The top of the Summary dialog box indicates that the part can be filled easily but part quality may be unacceptable. This information indicates to review the Quality prediction plot, determine the magnitude of the quality problems, and check whether the locations of these problems are critical to part performance. Additional fill analyses can be displayed to determine whether changes in variables, such as the process settings, gate location, and material, improve the results.
- Click Cancel to close the Summary dialog box.
- Right-click in the model window and click Home View to return the model to its default orientation.
- On the Mold Design browser, expand the MobileTopComplete > Results > Fill nodes. Six results were generated: Fill time, Plastic flow, Confidence of fill, Quality prediction, Air traps, and Weld lines.
- Double-click the Fill time node. The model displays as shown in the following image.
- Right-click the Air traps and Weld lines nodes in the browser and enable Overlay in the context menu. The fill time display now includes the air traps and weld lines as shown in the following image.
- You can enable each of these nodes individually or together to help visualize the model. Right-click the Air traps and Weld lines nodes in the browser and clear the Overlay selection.

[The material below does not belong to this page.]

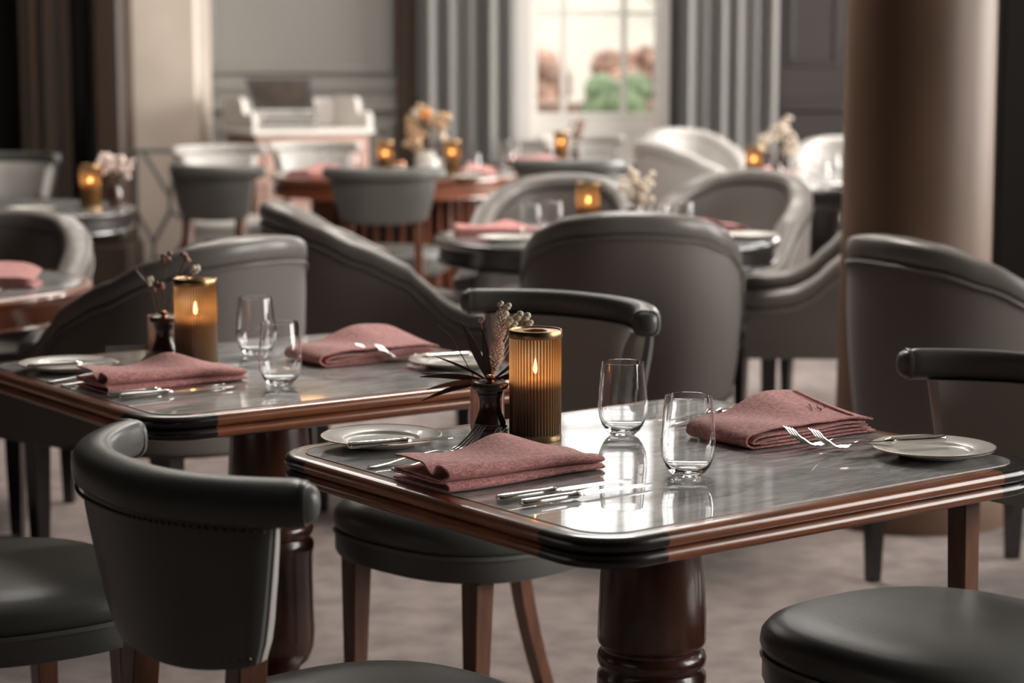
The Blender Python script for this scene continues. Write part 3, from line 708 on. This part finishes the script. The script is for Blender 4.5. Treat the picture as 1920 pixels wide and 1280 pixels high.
def napkin(x, y, rot, label, group, kind='a', z=TH, mark=False):
    o = part(None, 'folded_napkin', 'nap_' + kind, napkin_a if kind == 'a' else napkin_b, 'linen', (x, y, z + .0012), R(rot), ang=55)
    o['label'] = label; o['category'] = 'napkin'; o['group'] = group
    if mark:
        def zz(s_, v):
            e = (v + .07) / .14
            return .0285 + .030 * e ** 1.3 * math.exp(-((s_ - .06) / .085) ** 2) * .95
        b = MB()
        for pts in ([(.040, -.024), (.050, -.012), (.056, -.002)], [(.052, -.030), (.060, -.026), (.058, -.018), (.066, -.010)], [(.072, -.022), (.076, -.014)]):
            b.tube([(s_, v, zz(s_, v) + .0025) for s_, v in pts], .0009, 5)
        part(o, 'embroidery', None, lambda: b, 'leaf')
        b2 = MB()
        for off in (0, .006):
            b2.tube([(.088 + off - .0 * k, -.064 + .13 * k / 14, zz(.088 + off, -.064 + .13 * k / 14) - .0005) for k in range(15)], .0011, 5)
        part(o, 'hem_stitching', None, lambda: b2, 'linen')
    return o
def lantern(x, y, label, z=TH, full=True):
    t_ = thing('candle_lantern', label, 'candle lantern', (x, y, z), 0, 'ribbed amber candle lanterns')
    part(t_, 'base_ring', 'l_base', lambda: MB().lathe([(.001, .0), (.0405, .0), (.0415, .002), (.0415, .009), (.0400, .0105), (.0392, .0105), (.0392, .004), (.001, .004)], 56), 'brass')
    part(t_, 'ribbed_glass', 'l_glass', lambda: MB().loft([[(r_ * (1 + .030 * (1, .55, -1.6, .55)[i % 4] * (1 if r_ > .038 else -.4)) * cos(2 * pi * i / 192), r_ * (1 + .030 * (1, .55, -1.6, .55)[i % 4] * (1 if r_ > .038 else -.4)) * sin(2 * pi * i / 192), zq) for i in range(192)] for r_, zq in ((.0393, .010), (.0393, .161))], cap=False), 'ribbed', ang=180)
    part(t_, 'top_ring', 'l_top', lambda: MB().lathe([(.0388, .160), (.0412, .160), (.0418, .162), (.0418, .1705), (.0408, .1722), (.0395, .1722), (.0388, .1705), (.0388, .160)], 56), 'brass')
    part(t_, 'lid', 'l_lid', lambda: MB().lathe([(.0386, .1690), (.0386, .1700), (.0190, .1700), (.0180, .1712), (.0165, .1705), (.0165, .1685), (.0386, .1690)], 56), 'brass')
    c = part(t_, 'candle', 'l_candle', lambda: MB().lathe([(.001, .0045), (.031, .0045), (.031, .088), (.0305, .092), (.026, .0965), (.012, .0950), (.001, .0940)], 40), 'wax')
    part(c, 'wick', 'l_wick', lambda: MB().tube([(0, 0, .0935), (.0005, 0, .099), (.001, 0, .104)], .0007, 6), 'wick')
    part(c, 'flame', 'l_flame', lambda: MB().lathe([(.0003, .1035), (.0022, .1055), (.0034, .109), (.0034, .1125), (.0024, .118), (.0012, .1225), (.0003, .1265)], 12), 'flame')
    return t_
def mill(x, y, label, z=TH):
    t_ = thing('pepper_mill', label, 'pepper mill', (x, y, z), 0, 'turned wooden pepper mills'); t_.scale = (1.12, 1.12, .99)
    part(t_, 'body', 'm_body', lambda: MB().lathe([(.001, 0), (.0235, 0), (.0245, .002), (.0245, .017), (.0240, .019), (.0225, .020), (.0238, .0215), (.0238, .0245), (.0220, .026), (.0222, .028), (.0215, .0305), (.0180, .040), (.0152, .050), (.0143, .058), (.0146, .066), (.0170, .072), (.0178, .0745), (.001, .0745)], 40), 'mill_wood')
    part(t_, 'head', 'm_head', lambda: MB().lathe([(.001, .075), (.0170, .075), (.0182, .0765), (.0186, .0800), (.0225, .0815), (.0250, .0850), (.0252, .0880), (.0238, .0915), (.0215, .0930), (.0205, .0925), (.0150, .0918), (.001, .0918)], 40), 'mill_wood')
    part(t_, 'finial', 'm_knob', lambda: MB().lathe([(.001, .0915), (.0060, .0915), (.0062, .0930), (.0036, .0950), (.0062, .0975), (.0070, .1000), (.0060, .1025), (.0035, .1040), (.001, .1045)], 24), 'copper')
    return t_
def leafblade(b, p0, d, L, w, bend, side):
    d = Vector(d).normalized(); s_ = Vector(side).normalized(); p = Vector(p0); rings = []; N = 10
    for i in range(N + 1):
        t = i / N; ww = w * sin(pi * min(1, t * .92 + .06)) ** .9 + .0002; c = p + d * (L * t) + Vector(bend) * (t * t)
        nrm = d.cross(s_).normalized() * .0004
        rings.append([tuple(c - s_ * ww + nrm), tuple(c + nrm * 2.5), tuple(c + s_ * ww + nrm), tuple(c + s_ * ww - nrm), tuple(c + nrm * .2), tuple(c - s_ * ww - nrm)])
    return b.loft(rings)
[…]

- Use the color contour legend to review the color display on the model, which shows the fill time for each area.
The Fill time result shows the position of the flow front at regular intervals as the cavity fills. The color contour represents the parts of the mold that are being filled simultaneously. At the start of the injection, the flow front is represented in dark blue. The last places to fill are represented in red. An absence of color indicates sections that did not fill, that is, the part has a short shot.
The spacing between the contour lines, or width of the color bands, is an indication of the flow velocity. Because the time duration between each line or band is the same, the further apart the lines or bands are, the faster the flow front is moving. A part with a good fill time result has a balanced flow pattern. The following also applies:
- All the flow paths finish at the same time. The flow fronts should reach the extremities of the model simultaneously and each flow path should end with red contours. If one flow path finishes before the others, it may indicate overpacking.
- The contours are evenly spaced. The spacing indicates the speed at which the plastic melt is flowing. Widely spaced contours indicate rapid flow. Narrow contours indicate the part is filling slowly. Closely spaced contours indicate hesitation.
In this tutorial, the central location of the gate provides a nearly balanced fill pattern. The flow front reaches the top of the part slightly before the bottom. The flow velocity is high near the gate, and relatively high on the bottom of the part (below the keypad). These regions have high velocities because the flow front is not large compared to the rest of the part. Areas of high velocity tend to have higher shear stress.
- In the Mold Design browser, double-click the Quality prediction node. The model displays as shown in the following image.
The quality prediction result estimates the expected quality of the appearance of the part, and its mechanical properties. The quality predictions that are displayed are based on the following sliding scale:
- Green indicates high quality.
- Yellow indicates that there may be quality issues.
- Red indicates that there are quality issues.
Most of the display for this model is green, indicating high quality. The model is yellow in some areas, indicating there may be some quality issues that need further investigation. None of the areas that indicate quality issues are large.